__Directions__
Return nothing but the lines from the one with "What Blender Python" through the one with "above the floor" in the data below, word for word and without pictures.

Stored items
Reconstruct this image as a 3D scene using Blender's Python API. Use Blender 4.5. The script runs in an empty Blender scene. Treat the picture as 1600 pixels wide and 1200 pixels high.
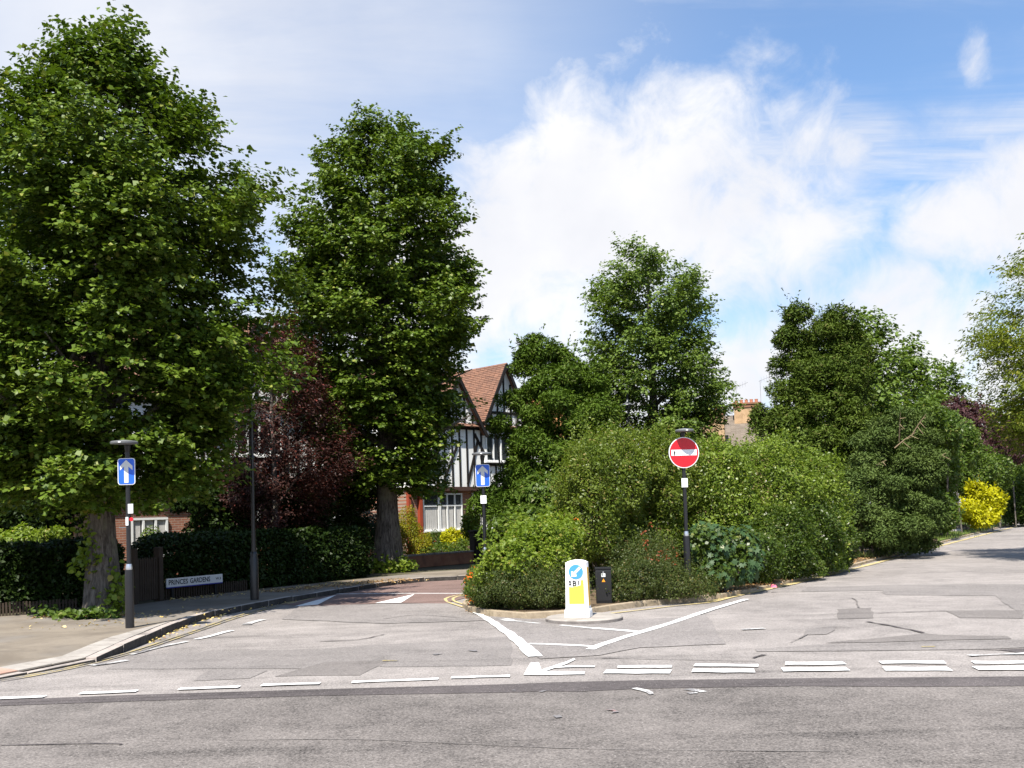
import bpy, bmesh, math, random
import numpy as np
from mathutils import Vector, Matrix

# ------------------------------------------------------------------ camera
random.seed(7); RNG = np.random.default_rng(11)
SC = bpy.context.scene
COL = SC.collection
R = math.radians
FPX = 1555.0                                  # focal length in pixels of a 1600 px wide frame
EYE = 1.70; PITCH = 2.6; ROLL = 1.8
SHIFT = (806 - 600 - FPX * math.tan(R(PITCH))) / 1600.0
cam_d = bpy.data.cameras.new('camera'); cam = bpy.data.objects.new('camera', cam_d); COL.objects.link(cam)
cam_d.sensor_width = 36; cam_d.lens = FPX / 1600 * 36; cam_d.shift_y = SHIFT
cam_d.clip_start = 0.1; cam_d.clip_end = 3000
CM = Matrix.Translation((0, 0, EYE)) @ Matrix.Rotation(R(90 + PITCH), 4, 'X') @ Matrix.Rotation(R(-ROLL), 4, 'Z')
cam.matrix_world = CM; SC.camera = cam

# ------------------------------------------------------------------ sun, sky, exposure
SUN_EL, SUN_AZ = 58.0, 17.0                   # sun behind the camera, a little to the left
sd = bpy.data.lights.new('sun', 'SUN'); sd.energy = 5.0; sd.angle = R(0.53); sd.color = (1, .945, .86)
sun = bpy.data.objects.new('sun', sd); COL.objects.link(sun)
SDIR = Vector((-math.sin(R(SUN_AZ)) * math.cos(R(SUN_EL)), -math.cos(R(SUN_AZ)) * math.cos(R(SUN_EL)), math.sin(R(SUN_EL))))
sun.rotation_euler = SDIR.to_track_quat('Z', 'Y').to_euler()
SC.view_settings.view_transform = 'Standard'; SC.view_settings.look = 'None'
SC.view_settings.gamma = 1; SC.view_settings.exposure = 0.97; SC.view_settings.use_curve_mapping = False
SC.cycles.use_denoising = True; SC.cycles.max_bounces = 7; SC.cycles.transparent_max_bounces = 6
SC.cycles.diffuse_bounces = 3; SC.cycles.transmission_bounces = 4; SC.cycles.sample_clamp_indirect = 6


def ray(px, py):
    v = Vector(((px - 800) / FPX, -(py - 600 - SHIFT * 1600) / FPX, -1))
    return (CM.to_3x3() @ v)


def G(px, py, z=0.0):
    """point of the level plane z seen at a place in the photograph"""
    r = ray(px, py); t = (z - EYE) / r.z
    return Vector((r.x * t, r.y * t, z))


def D(px, py, d):
    """point at distance d (along y)"""
    r = ray(px, py); t = d / r.y
    return Vector((r.x * t, d, EYE + r.z * t))


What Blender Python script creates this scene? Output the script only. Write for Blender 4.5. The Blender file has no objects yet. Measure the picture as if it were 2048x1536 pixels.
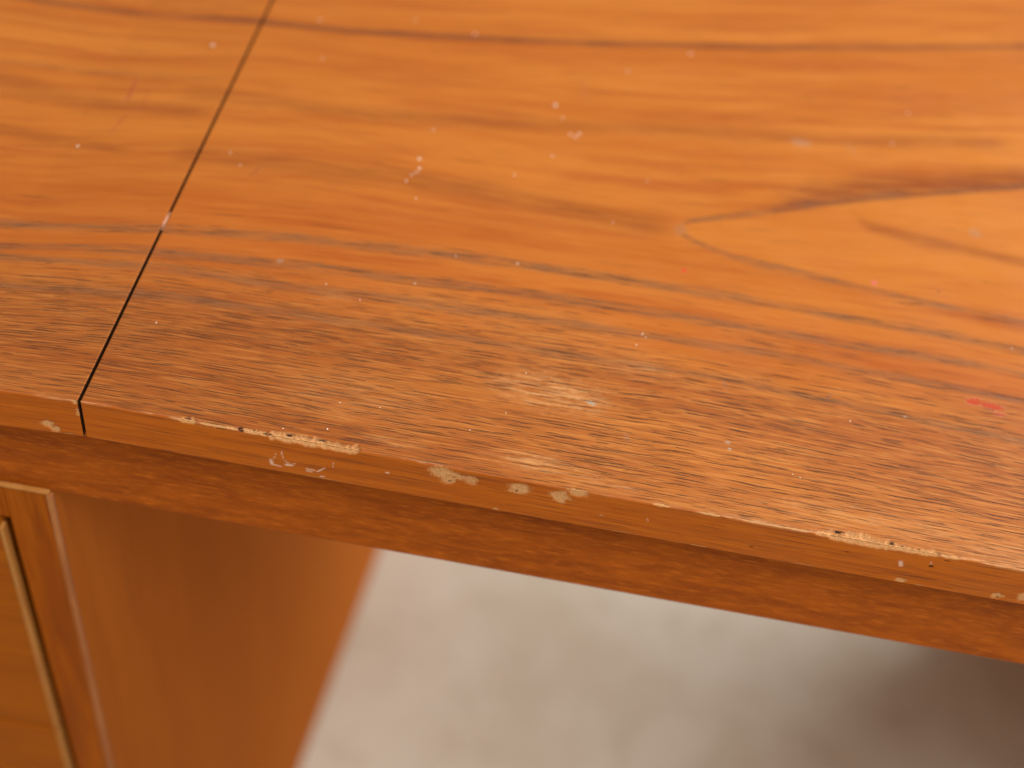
import bpy, bmesh, math
import numpy as np
from mathutils import Matrix, Vector

scene = bpy.context.scene
COL = scene.collection
H = 0.735                      # height of the desk top above the floor

# ------------------------------------------------------------------ camera
cam_d = bpy.data.cameras.new('camera')
cam = bpy.data.objects.new('camera', cam_d)
COL.objects.link(cam)
scene.camera = cam
roll, pitch = math.atan(0.179), math.radians(47.2)
# camera axes in the desk's frame (x along the front edge, y to the back, z up)
fwd = Vector((0, math.cos(pitch), -math.sin(pitch)))
up0 = Vector((0, math.sin(pitch), math.cos(pitch)))
side0 = Vector((1, 0, 0))
rgt = side0 * math.cos(roll) + up0 * math.sin(roll)
upv = up0 * math.cos(roll) - side0 * math.sin(roll)
m = Matrix((rgt, upv, -fwd)).transposed().to_4x4()
m.translation = Vector((0.12068, -0.23592, 0.29402 + H))
cam.matrix_world = m
cam_d.sensor_width = 36.0
cam_d.lens = 2640.0 / 2048.0 * 36.0
cam_d.clip_start = 0.01
cam_d.clip_end = 100
cam_d.dof.use_dof = True
cam_d.dof.focus_distance = 0.384
cam_d.dof.aperture_fstop = cam_d.lens / 9.5
cam_d.dof.aperture_blades = 9

# ------------------------------------------------------------------ light
world = bpy.data.worlds.new('World')
scene.world = world
world.use_nodes = True
bg = world.node_tree.nodes['Background']
bg.inputs['Color'].default_value = (1.0, 0.86, 0.68, 1)
bg.inputs['Strength'].default_value = 0.31

def area(name, loc, target, size, energy, color):
    d = bpy.data.lights.new(name, 'AREA')
    d.shape = 'RECTANGLE'
    d.size, d.size_y = size
    d.energy = energy
    d.color = color
    o = bpy.data.objects.new(name, d)
    COL.objects.link(o)
    o.location = loc
    o.rotation_euler = (Vector(target) - Vector(loc)).to_track_quat('-Z', 'Y').to_euler()
    return o

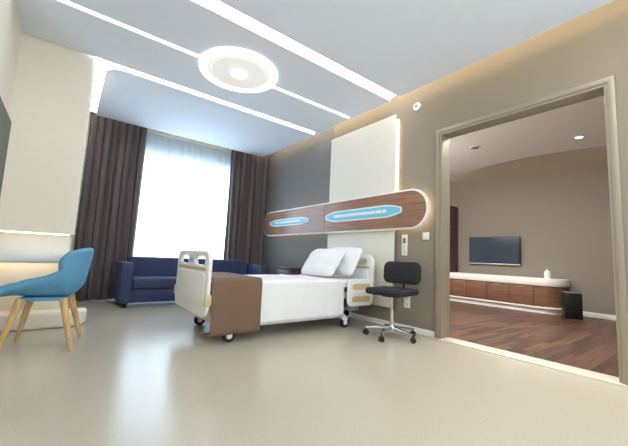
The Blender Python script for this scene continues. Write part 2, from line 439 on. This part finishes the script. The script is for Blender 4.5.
# ------------------------------------------------------------------ hospital bed
BY0, BY1 = 3.0, 4.0; BF, BH = 1.09, 3.32
o = (2.2, 3.5, 0)
bed = thing('hospital_bed', 'white adjustable hospital bed on castors with its head against the padded panel', 'bed', o)
MB(o).box(BF+.08, BH-.07, BY0+.05, BY1-.05, .44, .585, .04, 4).build('mattress', 'grey', bed)
fr = MB(o).box(BF+.05, BH-.05, BY0+.06, BY1-.06, .36, .435, .015)
fr.build('mattress_platform', 'plastic', bed)
b = MB(o).box(1.28, 3.0, BY0+.08, BY0+.16, .12, .22, .012); b.box(1.28, 3.0, BY1-.16, BY1-.08, .12, .22, .012)
b.box(1.28, 1.42, BY0+.08, BY1-.08, .12, .23, .015); b.box(2.80, 3.0, BY0+.08, BY1-.08, .12, .23, .015)
b.build('base_frame', 'plastic', bed)
for x in (1.65, 2.6):
    for y in (BY0+.22, BY1-.22):
        MB(o).tube((x, y, .18), (x+.12, y, .40), .028).build('lift_arm', 'grey', bed)
# foot and head boards: rounded moulded panels with open hand grips
def board(x0, x1, z0, z1, name):
    y0, y1 = BY0-.02, BY1+.03; gz0, gz1 = z1-.14, z1-.055
    bo = MB(o).prism(rrect(y0, y1, z0, z1, .115, 12), YZ, x0, x1, .012, seg=3).build(name, 'plastic', bed)
    ct = MB(o)
    for a, b_ in ((y0+.11, y0+.42), (y1-.42, y1-.11)):
        ct.prism(rrect(a, b_, gz0, gz1, .038, 8), YZ, x0-.1, x1+.1)
    cu = ct.build('cutter', 'plastic', bed)
    cut(bo, cu)
    for p in bo.data.polygons: p.use_smooth = True
    try: bo.data.set_sharp_from_angle(angle=math.radians(38))
    except Exception: pass
    MB(o).prism(rrect(y0+.08, y1-.08, z0+.10, gz0-.07, .07, 8), YZ, x0-.010, x1+.010, .008, seg=3).build('inset_panel', 'plastic', bo)
    MB(o).prism(rrect(y0+.06, y1-.06, gz0-.05, gz0-.022, .012, 4), YZ, x0-.004, x1+.004).build('trim_line', 'beige', bo)
    MB(o).prism(rrect(3.46, 3.55, gz0+.02, gz1-.02, .018, 5), YZ, x0-.004, x1+.004).build('accent_plate', 'cyan', bo)
    for yy in (y0-.010, y1-.036):
        MB(o).box(x0-.014, x1+.014, yy, yy+.046, z0+.11, z0+.22, .014, 3).build('corner_bumper', 'beige', bo)
    return bo
board(BF-.018, BF+.018, .25, .875, 'footboard')
board(BH-.02, BH+.02, .33, .93, 'headboard')
# side rails (lowered)
def rail(x0, x1, y, z0, z1, name='side_rail'):
    r = MB(o).prism(rrect(x0, x1, z0, z1, .07, 8), XZ, y-.018, y+.018, .008).build(name, 'plastic', bed)
    h = (z1-z0)
    for k in (0, 1):
        a = z0+.05+k*(h*.46)
        MB(o).prism(rrect(x0+.06, x1-.06, a, a+h*.22, .032, 6), XZ, y-.020, y+.020).build('rail_opening', 'beige', r)
rail(2.84, 3.28, BY0-.035, .27, .61); rail(2.84, 3.28, BY1+.045, .27, .61)
MB(o).box(2.9, 3.05, BY0-.03, BY0+.08, .21, .28, .01).build('rail_bracket', 'grey', bed)
# castors
for x in (1.34, 2.88):
    for y in (BY0+.07, BY1-.07):
        c_ = MB(o).tube((x, y, .10), (x, y, .16), .022).box(x-.035, x+.045, y-.032, y+.032, .085, .125, .012).build('castor', 'plastic', bed)
        MB(o).tube((x+.012, y-.022, .062), (x+.012, y+.022, .062), .062, n=24).build('wheel', 'rubber', c_)
        MB(o).tube((x+.012, y-.026, .062), (x+.012, y+.026, .062), .03, n=16).build('wheel_hub', 'plastic', c_)

def drape(x0, x1, ya, yb, zt, zba, zbb, off, amp, nu, seed=0, foldk=24):
    ya -= off; yb += off; zt += off; R = .045
    prof = []
    for k in range(13): prof.append((ya, zba+(zt-R-zba)*k/12, 1-k/12))
    for k in range(1, 7): an = k/6*PI/2; prof.append((ya+R-R*math.cos(an), zt-R+R*math.sin(an), 0))
    for k in range(1, 20): prof.append((ya+R+(yb-ya-2*R)*k/20, zt, 0))
    for k in range(0, 7): an = k/6*PI/2; prof.append((yb-R+R*math.sin(an), zt-R+R*math.cos(an), 0))
    for k in range(1, 11): prof.append((yb, zt-R-(zt-R-zbb)*k/10, k/10))
    n = len(prof)-1
    def fn(a, b):
        y, z, h = prof[min(n, int(round(b*n)))]
        x = x0+(x1-x0)*a
        s = -1 if y < (ya+yb)/2 else 1
        y += s*h*(amp*(math.sin(x*foldk+seed)+.5*math.sin(x*foldk*2.3+1+seed))+amp*1.2)
        if h == 0: z += .003*math.sin(x*9+seed)*math.sin(y*7)
        return (x, y, z)
    return fn, n
fn, n = drape(1.14, 2.84, BY0+.045, BY1-.045, .588, .15, .25, .008, .007, 80)
bs = MB((2.0, 3.5, .6)).grid(fn, 90, n).build('bed_sheet', 'linen', label='white sheet draped over the hospital bed and hanging down its side', category='bed sheet')
bs.modifiers.new('s', 'SOLIDIFY').thickness = .006
fn, n = drape(2.842, 3.27, BY0+.045, BY1-.045, .588, .50, .50, .006, .0, 20)
o2 = MB((3.0, 3.5, .6)).grid(fn, 20, n).build('fitted_sheet', 'linen', label='white fitted sheet under the pillows at the bed head', category='bed sheet')
fn, n = drape(1.135, 1.66, BY0+.045, BY1-.045, .588, .085, .34, .034, .009, 40, 1, 21)
rn = MB((1.4, 3.5, .62)).grid(fn, 48, n).build('bed_runner', 'runner', label='brown fabric bed runner draped across the foot of the bed', category='bed runner')
rn.modifiers.new('s', 'SOLIDIFY').thickness = .006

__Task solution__
What Blender Python script creates this scene? Output the script only. Write for Blender 4.5. The Blender file has no objects yet. Measure the picture as if it were 2048x1536 pixels.
import bpy, bmesh, math
import numpy as np
from mathutils import Matrix, Vector

scene = bpy.context.scene
COL = scene.collection
H = 0.735                      # height of the desk top above the floor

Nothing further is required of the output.